Copy out the lines of the records below, and only those lines, from the one with "The Blender Python" through the one with "-0.012), M['runner_back'], ru)", exactly as they appear.

Provided data:

------------------------------------------------------------

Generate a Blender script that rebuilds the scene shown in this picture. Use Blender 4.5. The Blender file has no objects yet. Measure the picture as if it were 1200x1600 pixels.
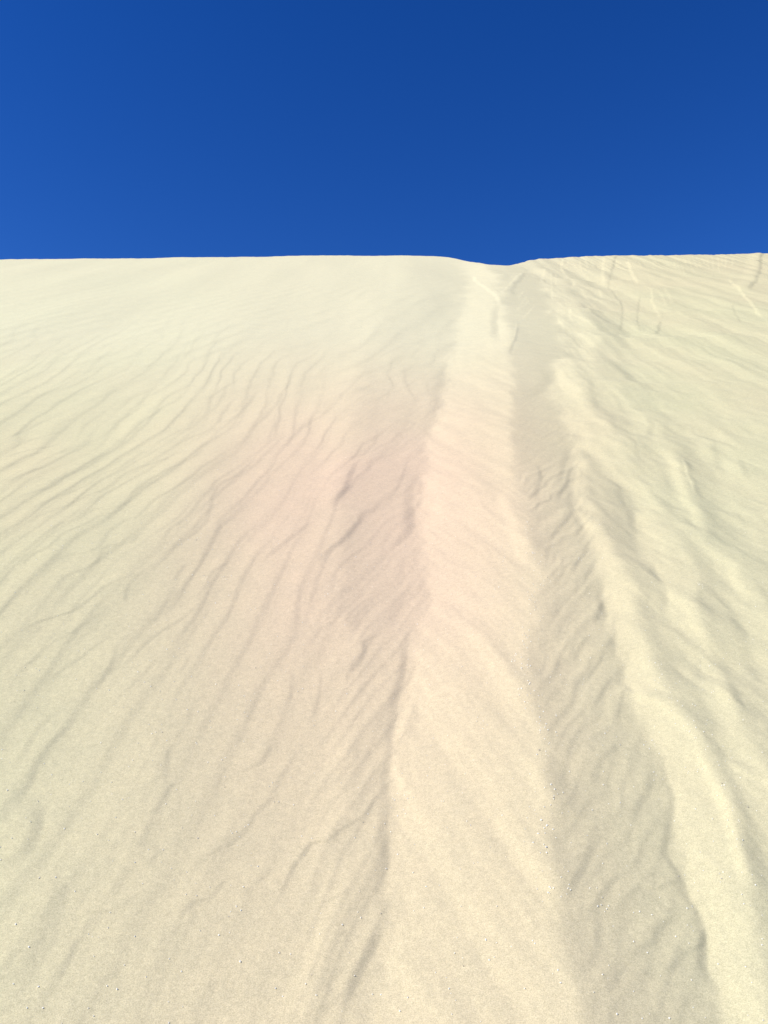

------------------------------------------------------------

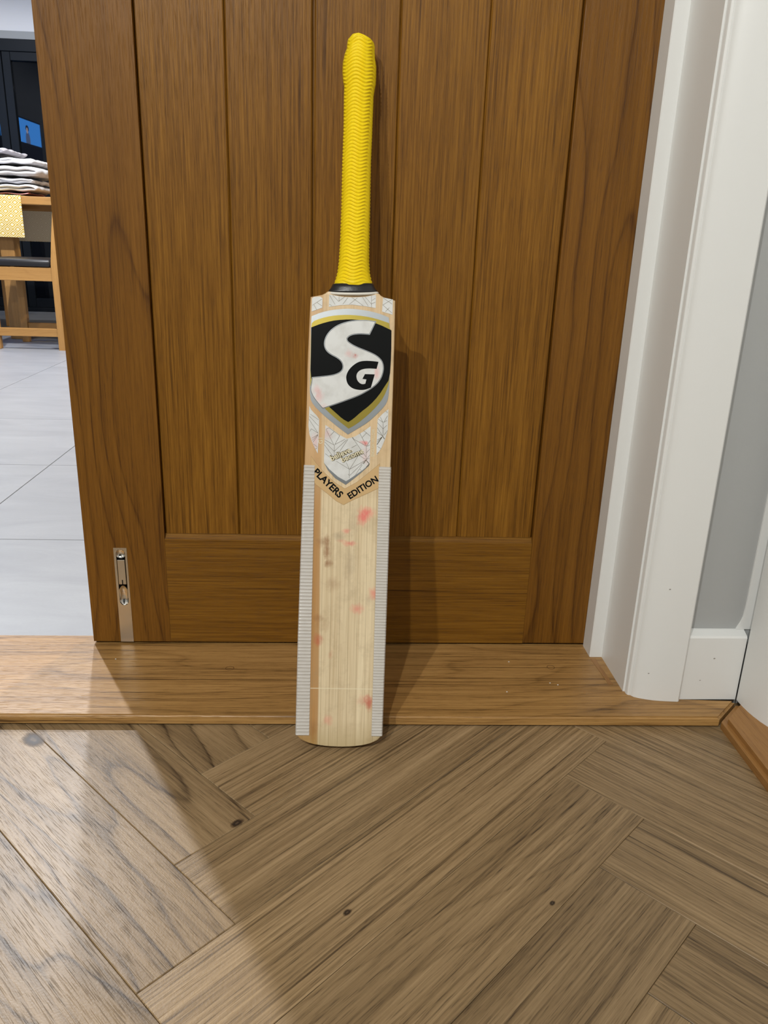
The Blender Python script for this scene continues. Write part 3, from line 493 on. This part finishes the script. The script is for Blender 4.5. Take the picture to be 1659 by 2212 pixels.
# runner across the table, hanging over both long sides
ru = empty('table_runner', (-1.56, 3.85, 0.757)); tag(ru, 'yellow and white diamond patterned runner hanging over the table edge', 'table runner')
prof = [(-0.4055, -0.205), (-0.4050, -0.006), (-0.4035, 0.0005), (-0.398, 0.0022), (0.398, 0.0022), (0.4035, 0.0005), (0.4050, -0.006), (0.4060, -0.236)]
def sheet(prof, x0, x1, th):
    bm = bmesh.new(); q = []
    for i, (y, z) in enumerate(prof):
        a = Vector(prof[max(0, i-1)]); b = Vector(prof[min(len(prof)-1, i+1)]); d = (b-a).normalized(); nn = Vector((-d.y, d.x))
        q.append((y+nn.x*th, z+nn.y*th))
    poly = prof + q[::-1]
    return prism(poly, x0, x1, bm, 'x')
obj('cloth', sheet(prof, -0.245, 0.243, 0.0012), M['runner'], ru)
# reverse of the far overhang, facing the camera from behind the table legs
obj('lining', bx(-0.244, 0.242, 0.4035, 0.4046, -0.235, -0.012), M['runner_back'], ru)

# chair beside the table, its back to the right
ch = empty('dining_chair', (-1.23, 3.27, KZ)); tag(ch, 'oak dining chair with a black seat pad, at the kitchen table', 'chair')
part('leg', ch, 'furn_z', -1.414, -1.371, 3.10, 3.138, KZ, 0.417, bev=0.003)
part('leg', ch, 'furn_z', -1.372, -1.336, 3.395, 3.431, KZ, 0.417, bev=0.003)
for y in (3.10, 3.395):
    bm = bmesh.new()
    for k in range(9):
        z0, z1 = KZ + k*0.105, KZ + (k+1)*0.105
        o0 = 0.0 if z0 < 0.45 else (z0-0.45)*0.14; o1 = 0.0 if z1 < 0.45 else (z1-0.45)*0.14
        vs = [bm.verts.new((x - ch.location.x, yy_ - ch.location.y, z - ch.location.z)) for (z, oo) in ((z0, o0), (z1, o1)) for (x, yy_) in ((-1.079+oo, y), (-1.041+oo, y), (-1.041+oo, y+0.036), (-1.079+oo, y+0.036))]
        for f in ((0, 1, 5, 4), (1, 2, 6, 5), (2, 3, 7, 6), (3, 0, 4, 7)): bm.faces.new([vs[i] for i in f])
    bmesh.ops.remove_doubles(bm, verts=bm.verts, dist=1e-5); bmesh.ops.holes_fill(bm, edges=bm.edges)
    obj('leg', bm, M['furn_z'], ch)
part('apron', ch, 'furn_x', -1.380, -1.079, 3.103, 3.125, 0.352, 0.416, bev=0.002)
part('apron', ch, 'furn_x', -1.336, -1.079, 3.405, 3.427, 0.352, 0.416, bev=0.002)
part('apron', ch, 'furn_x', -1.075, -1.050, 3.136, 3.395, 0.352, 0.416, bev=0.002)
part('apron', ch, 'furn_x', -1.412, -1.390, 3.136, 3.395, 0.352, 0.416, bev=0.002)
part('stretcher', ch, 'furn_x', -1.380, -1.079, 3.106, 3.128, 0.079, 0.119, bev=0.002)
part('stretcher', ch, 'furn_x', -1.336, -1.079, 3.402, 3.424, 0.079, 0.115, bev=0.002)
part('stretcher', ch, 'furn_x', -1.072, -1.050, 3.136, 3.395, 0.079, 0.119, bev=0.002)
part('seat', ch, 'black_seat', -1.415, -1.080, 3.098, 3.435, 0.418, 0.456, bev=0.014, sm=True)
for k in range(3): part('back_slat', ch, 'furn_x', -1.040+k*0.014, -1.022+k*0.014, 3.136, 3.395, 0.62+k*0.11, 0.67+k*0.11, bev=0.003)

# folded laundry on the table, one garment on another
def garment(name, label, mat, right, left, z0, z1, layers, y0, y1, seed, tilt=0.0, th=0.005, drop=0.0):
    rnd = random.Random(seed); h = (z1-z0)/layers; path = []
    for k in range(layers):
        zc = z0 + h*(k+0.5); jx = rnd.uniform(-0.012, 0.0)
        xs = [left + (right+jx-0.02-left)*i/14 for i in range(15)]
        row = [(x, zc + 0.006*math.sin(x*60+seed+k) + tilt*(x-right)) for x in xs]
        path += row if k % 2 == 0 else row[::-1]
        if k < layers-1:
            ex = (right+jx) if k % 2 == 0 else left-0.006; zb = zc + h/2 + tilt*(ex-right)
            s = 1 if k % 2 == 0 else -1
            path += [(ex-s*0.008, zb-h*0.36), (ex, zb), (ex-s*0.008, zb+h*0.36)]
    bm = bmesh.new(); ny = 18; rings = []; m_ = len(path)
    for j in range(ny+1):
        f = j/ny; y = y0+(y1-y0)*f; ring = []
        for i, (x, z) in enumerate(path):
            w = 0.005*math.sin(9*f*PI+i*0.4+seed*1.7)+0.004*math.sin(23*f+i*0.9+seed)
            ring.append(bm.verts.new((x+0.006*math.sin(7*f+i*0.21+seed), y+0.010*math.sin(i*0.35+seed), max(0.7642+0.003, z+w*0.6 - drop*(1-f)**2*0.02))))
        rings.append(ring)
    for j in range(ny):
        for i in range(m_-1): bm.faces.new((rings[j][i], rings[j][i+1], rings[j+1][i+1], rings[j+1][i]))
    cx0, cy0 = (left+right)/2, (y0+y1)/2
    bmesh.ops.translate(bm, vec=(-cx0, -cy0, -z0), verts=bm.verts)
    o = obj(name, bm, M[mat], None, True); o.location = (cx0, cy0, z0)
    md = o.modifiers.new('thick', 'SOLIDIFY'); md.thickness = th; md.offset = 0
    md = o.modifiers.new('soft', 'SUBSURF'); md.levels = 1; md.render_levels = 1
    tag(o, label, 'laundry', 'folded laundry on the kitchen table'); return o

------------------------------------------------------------

Written reply:
The Blender Python script for this scene continues. Write part 3, from line 493 on. This part finishes the script. The script is for Blender 4.5. Take the picture to be 1659 by 2212 pixels.
# runner across the table, hanging over both long sides
ru = empty('table_runner', (-1.56, 3.85, 0.757)); tag(ru, 'yellow and white diamond patterned runner hanging over the table edge', 'table runner')
prof = [(-0.4055, -0.205), (-0.4050, -0.006), (-0.4035, 0.0005), (-0.398, 0.0022), (0.398, 0.0022), (0.4035, 0.0005), (0.4050, -0.006), (0.4060, -0.236)]
def sheet(prof, x0, x1, th):
    bm = bmesh.new(); q = []
    for i, (y, z) in enumerate(prof):
        a = Vector(prof[max(0, i-1)]); b = Vector(prof[min(len(prof)-1, i+1)]); d = (b-a).normalized(); nn = Vector((-d.y, d.x))
        q.append((y+nn.x*th, z+nn.y*th))
    poly = prof + q[::-1]
    return prism(poly, x0, x1, bm, 'x')
obj('cloth', sheet(prof, -0.245, 0.243, 0.0012), M['runner'], ru)
# reverse of the far overhang, facing the camera from behind the table legs
obj('lining', bx(-0.244, 0.242, 0.4035, 0.4046, -0.235, -0.012), M['runner_back'], ru)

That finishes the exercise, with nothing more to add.